La Pinacothèque de Paris présente à l’occasion du cinquantième anniversaire de la disparition de Georges Rouault (1871-1958) les chefs-d’oeuvre de la collection japonaise Idemitsu pour la première fois en France depuis la Seconde Guerre mondiale. Du 17 septembre 2008 au 18 janvier 2009
Cette collection – une des plus réputée au monde – comprend plus de 400 oeuvres de Rouault dont une sélection de 70 oeuvres qui sera exposée pour la toute première fois à Paris. Seront proposées les thématiques récurrentes du peintre : nus, cirque, Christ, Pierrot, portraits ; oeuvres aux techniques variées : aquarelle, pastel, fusain, gouache, encres et huile allant de 1897 à 1956.
« Georges Rouault est un artiste majeur du 20ème siècle ; il était fondamental pour la Pinacothèque de Paris de lui rendre hommage et de faire découvrir ses chefs-d’oeuvre au public français », souligne Marc Restellini, directeur de la Pinacothèque et commissaire de l’exposition.
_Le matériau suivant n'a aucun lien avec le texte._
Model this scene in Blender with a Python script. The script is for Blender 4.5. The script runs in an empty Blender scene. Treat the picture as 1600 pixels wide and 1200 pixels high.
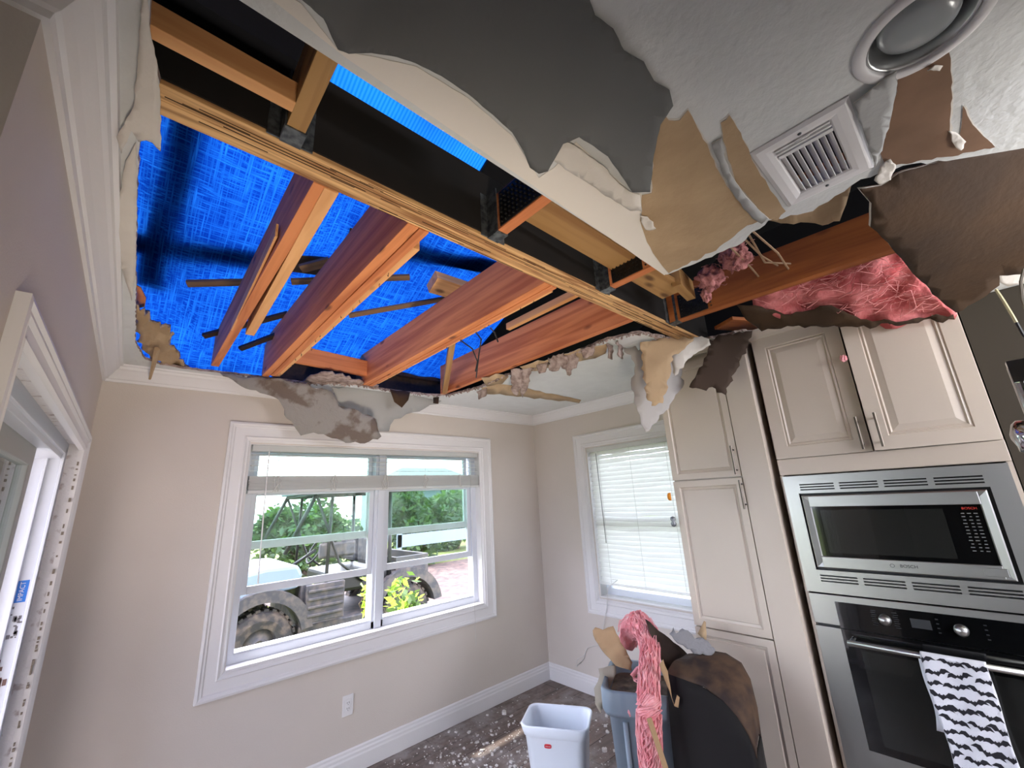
import bpy, bmesh, math, random
from mathutils import Vector, Matrix, noise
from mathutils.geometry import delaunay_2d_cdt
S = bpy.context.scene
COL = S.collection
R = math.radians
rnd = random.Random(7)

# ------------------------------------------------------------------ camera
CAM = Vector((0, 0, 1.62)); FPX = 643.714
MR = (Vector((0.74470233, -0.66541121, -0.05144276)),
      Vector((0.14002398, 0.2311425, -0.96279096)),
      Vector((0.65254251, 0.70978945, 0.26530588)))
cd = bpy.data.cameras.new('camera'); cam = bpy.data.objects.new('camera', cd); COL.objects.link(cam)
cd.sensor_width = 36; cd.lens = 36 * FPX / 1600; cd.clip_start = 0.02
m3 = Matrix((MR[0], -MR[1], -MR[2])).transposed()
cam.matrix_world = Matrix.Translation(CAM) @ m3.to_4x4()
S.camera = cam

# ------------------------------------------------------------------ light and exposure
W = bpy.data.worlds.new('world'); S.world = W; W.use_nodes = True
wn = W.node_tree.nodes; wl = W.node_tree.links
sky = wn.new('ShaderNodeTexSky'); sky.sky_type = 'NISHITA'; sky.sun_disc = False
sky.sun_elevation = R(48); sky.sun_rotation = R(20); sky.air_density = 1.0; sky.dust_density = 3.0
mixs = wn.new('ShaderNodeMixRGB'); mixs.inputs[0].default_value = 0.86
mixs.inputs[2].default_value = (6.5, 6.6, 8.2, 1)
wl.new(sky.outputs[0], mixs.inputs[1]); wl.new(mixs.outputs[0], wn['Background'].inputs[0])
wn['Background'].inputs[1].default_value = 0.85
sd = bpy.data.lights.new('sun', 'SUN'); sd.energy = 3.0; sd.angle = R(1.8); sd.color = (1, .95, .86)
sun = bpy.data.objects.new('sun', sd); COL.objects.link(sun)
SUNDIR = Vector((0.36, -0.52, -1.0)).normalized()          # travel direction of the light
sun.rotation_euler = SUNDIR.to_track_quat('-Z', 'Y').to_euler()

def area(name, loc, target, sx, sy, power, color, spread=90):
    l = bpy.data.lights.new(name, 'AREA'); l.shape = 'RECTANGLE'; l.size = sx; l.size_y = sy
    l.energy = power; l.color = color
    o = bpy.data.objects.new(name, l); COL.objects.link(o); o.location = loc
    o.rotation_euler = (Vector(target) - Vector(loc)).to_track_quat('-Z', 'Y').to_euler(); l.spread = R(spread); return o
# unseen fill light added high behind the camera
area('high_rear_fill', (1.9, -2.5, 2.38), (1.6, 2.6, 1.0), 1.8, .9, 45, (0.92, 0.94, 1.0), 150)
area('ceiling_fill', (2.0, -1.3, 1.3), (2.0, -1.45, 2.44), .6, .6, 15, (1.0, .96, .90), 150)  # unseen fill added to brighten the ceiling around the vent
# warm fill added low beside the camera to brighten the joists
area('joist_fill', (.30, -.22, .50), (1.05, 2.2, 2.5), .35, .35, 5.8, (1.0, .86, .70), 72)
VS = S.view_settings
VS.view_transform = 'Standard'; VS.look = 'None'; VS.gamma = 1; VS.exposure = 1.0; VS.use_curve_mapping = False

# ------------------------------------------------------------------ projection helpers (photo pixel -> point on a real plane)
def ray(u, v):
    a = (u - 800) / FPX; b = (v - 600) / FPX
    return MR[0] * a + MR[1] * b + MR[2]
def P(u, v, ax, val):
    r = ray(u, v); i = 'xyz'.index(ax); return CAM + r * ((val - CAM[i]) / r[i])
def plane3(a, b, c):
    n = (b - a).cross(c - a).normalized(); return (a, n)
def PP(u, v, pl):
    r = ray(u, v); return CAM + r * ((pl[0] - CAM).dot(pl[1]) / r.dot(pl[1]))
def axpl(ax, val):
    p = Vector((0, 0, 0)); n = Vector((0, 0, 0)); i = 'xyz'.index(ax); p[i] = val; n[i] = 1; return (p, n)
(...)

Georges Rouault occupe une place singulière parmi les artistes du XXe siècle, il a su développer un art très personnel fondé sur sa vision particulière et spirituelle du monde.
Sa formation à l’école des Beaux-arts dans l’atelier de Gustave Moreau aux cotés de Matisse et Marquet lui dispense un enseignement libéral et novateur qui marquera Rouault dans son appréhension de l’art : cette liberté de ton fera de Rouault l’élève préféré de Moreau.
Au décès du maître (1898), Rouault très affecté change radicalement de style et sa peinture s’assombrit. Cette crise le conduira à trouver refuge dans la spiritualité (il effectue une retraite en 1901 à l’Abbaye bénédictine Saint Martin de Ligugé où Huysmans espérait fonder une communauté d’artistes catholiques).
Nommé conservateur du musée Gustave Moreau il a désormais une relative aisance financière. Il partage un atelier avec Marquet à Pigalle et amorce une nouvelle manière picturale plus expressive notamment dans l’étude des « Filles », il associe alors plusieurs techniques (gouache, aquarelle, encres de Chine et de couleur, pastel…).
Le bouleversement intérieur de cette période éprouvante se répercute dans son travail, il caricature avec force certains visages de clowns, de juges et de prostituées faisant naître des allégories de la misère, de l’indifférence et de la luxure. Il sonde l’homme au plus profond de son âme, le dépeint sans fard, sans aucune convention sociale dans la réalité la plus nue qui s’impose à son regard. Son oeuvre ne cherche pas à séduire mais à dénoncer ce qui l’entoure. Ces oeuvres choquent ses contemporains et de nombreuses lettres d’insulte en attestent. Cela l’affecte mais ne le détourne nullement des déformations brutales qu’il inflige à ses personnages avec un dessin incisif, des couleurs violentes et une touche épaisse.
Vers 1910 il commence à utiliser la peinture à l’huile qui lui offre un chromatisme encore plus riche. Peu à peu l’huile va remplacer l’utilisation des différentes techniques, (il s’adonne aussi intensivement à la céramique et à la gravure).
En 1917, Ambroise Vollard lui achète l’ensemble de son atelier. Débute alors une collaboration fructueuse axée sur plusieurs éditions de livres comportant les illustrations de Georges Rouault (Passion, Miserere, Les Fleurs du Mal…).
L’artiste aborde un art plus contenu dans les années 20 pour aboutir aux oeuvres paisibles et colorées des années 30 : une certaine harmonie spirituelle émane des paysages ou des nus avec un intérêt marqué pour l’arabesque. Georges Rouault bénéficie alors d’une reconnaissance internationale.
La dernière décennie de sa carrière voit l’explosion des couleurs et de la matière. Cette quête d’une matière picturale unique est sans doute ce qui caractérise le mieux la recherche de Georges Rouault.
« Autant me priver d’air, de lumière, de vin, de café, de pain blanc ou de rares précieuses amitiés que de m’enlever mon « clavier pictural » » Georges Rouault.